Catfish Dreams: new book details Ed Scott’s place in history
Published 10:30 am Sunday, July 8, 2018
Ed Scott, Jr. was the child of a Mississippi Delta farmer, a World War II veteran who fought alongside General Patton, a Civil Rights activist and the first ever non-white owner and operator of a catfish plant in the United States.
Oxford native and author Julian Rankin has taken it upon himself to put Scott’s life story on the page in his new book, “Catfish Dream: Ed Scott’s Fight for His Family Farm and Racial Justice in the Mississippi Delta.”
“Catfish Dream” centers around the experiences, family and struggles of Scott, who was born in 1922 and lived in Mound Bayou, Miss. According to Rankin, Scott battled long odds and institutionalized racism to carve out of the Mississippi Delta land an “agricultural empire of black self-determination, which flowed out to and benefited his surrounding community.”
Rankin first met Scott in 2013, when Scott’s daughter, Willena Scott White, expressed interest in telling her father’s story. Rankin traveled to the Delta, where he and Scott hashed out the details of his story.
“[White] was really a champion of this story, because she knew it well and had seen it firsthand,” Rankin said. “I sat down with Mr. Scott, and he just kind of walked me through history, all his trials and triumphs. It really is an epic tale, and it dovetails with the American Dream and Civil Rights and what it means to own land in the Mississippi Delta.”
From there, Rankin interviewed members of the Scott family, plant workers, Scott’s lawyer and others to form a complete picture of Scott, who passed away in 2015 at age 93.
Scott’s dream of being a catfish farmer began years after he returned from WWII, where he had dodged Nazi fire in German trenches alongside Patton.
His father, Ed Scott, Sr., was a self-made man in every sense of the word, Rankin said, starting life as a sharecropper in Alabama and going on to own thousands of acres and become one of the first black men to grow rice in Mississippi. Scott took after his father for much of his life, farming soybeans and rice in addition to his catfish operation.
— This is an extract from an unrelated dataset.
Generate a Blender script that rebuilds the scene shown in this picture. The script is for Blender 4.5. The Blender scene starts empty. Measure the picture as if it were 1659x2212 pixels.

His profession is one Rankin said fed the black community, both physically and symbolically.
During the Civil Rights Movement, Scott’s determination to be treated as an equal led him to march across the Edmund Pettus Bridge in Selma, Ala., provide food for those in James Meredith’s 1966 March Against Fear and even give counsel to activist Fannie Lou Hamer when she opened Freedom Farm in Ruleville, Miss in the 1970s.
Being black in the South, especially in the Delta, did not make for an easy life. As Scott found out, being an enterprising black businessman in the catfish business was even harder.
“The agricultural industry shifted away from traditional row crops in the 1970s and 80s. Because people were getting into catfish, [Scott] wanted to do it, but because he was a black man, he ran into a lot of obstacles,” Rankin said. “It obviously led to government discrimination, but what it revealed was a persistence and ingenuity and innovation that the family embodied.”
The book’s title comes from a quote from Scott himself. During one of their conversations, Scott told Rankin, “My motto is, don’t stop chasing your dream. My dream was to grow these catfish, and I did.”
A series of setbacks led Scott to open his catfish processing plant, including loan denials from the USDA, government seizures of his land and worse. Left with only an old tractor shed, the book tells how Scott decided to get into the full-time catfish processing business from 1983 to 1990.
“Against all odds, when most people would’ve gotten out of it, he still hung on and got minority contracts, employed dozens of African-American workers in the community and gave them a dignified job,” Rankin said. “However, he eventually couldn’t keep it going.”
“Catfish Dream” has a happy ending, however. In a fortunate turn of events, Scott ended his life a millionaire. Complete details on this final triumph, Rankin said, will be revealed at the book’s launch at Square Books on July 12.
In 2001, Scott, who cooked catfish for events held by the Southern Foodways Alliance and became friends with director John T. Edge, received the Keeper of the Flame Award at the Southern Foodways Symposium.
“By telling these foundational stories of the South, bringing them out of the kitchen and how the food gets to your plate, you’re able to talk about communities and history and learn lessons about how we can work together,” Rankin said. “It’s giving life to these American ideals that so often are not fulfilled. Ed Scott was able to illustrate that the American Dream is, in fact, possible.”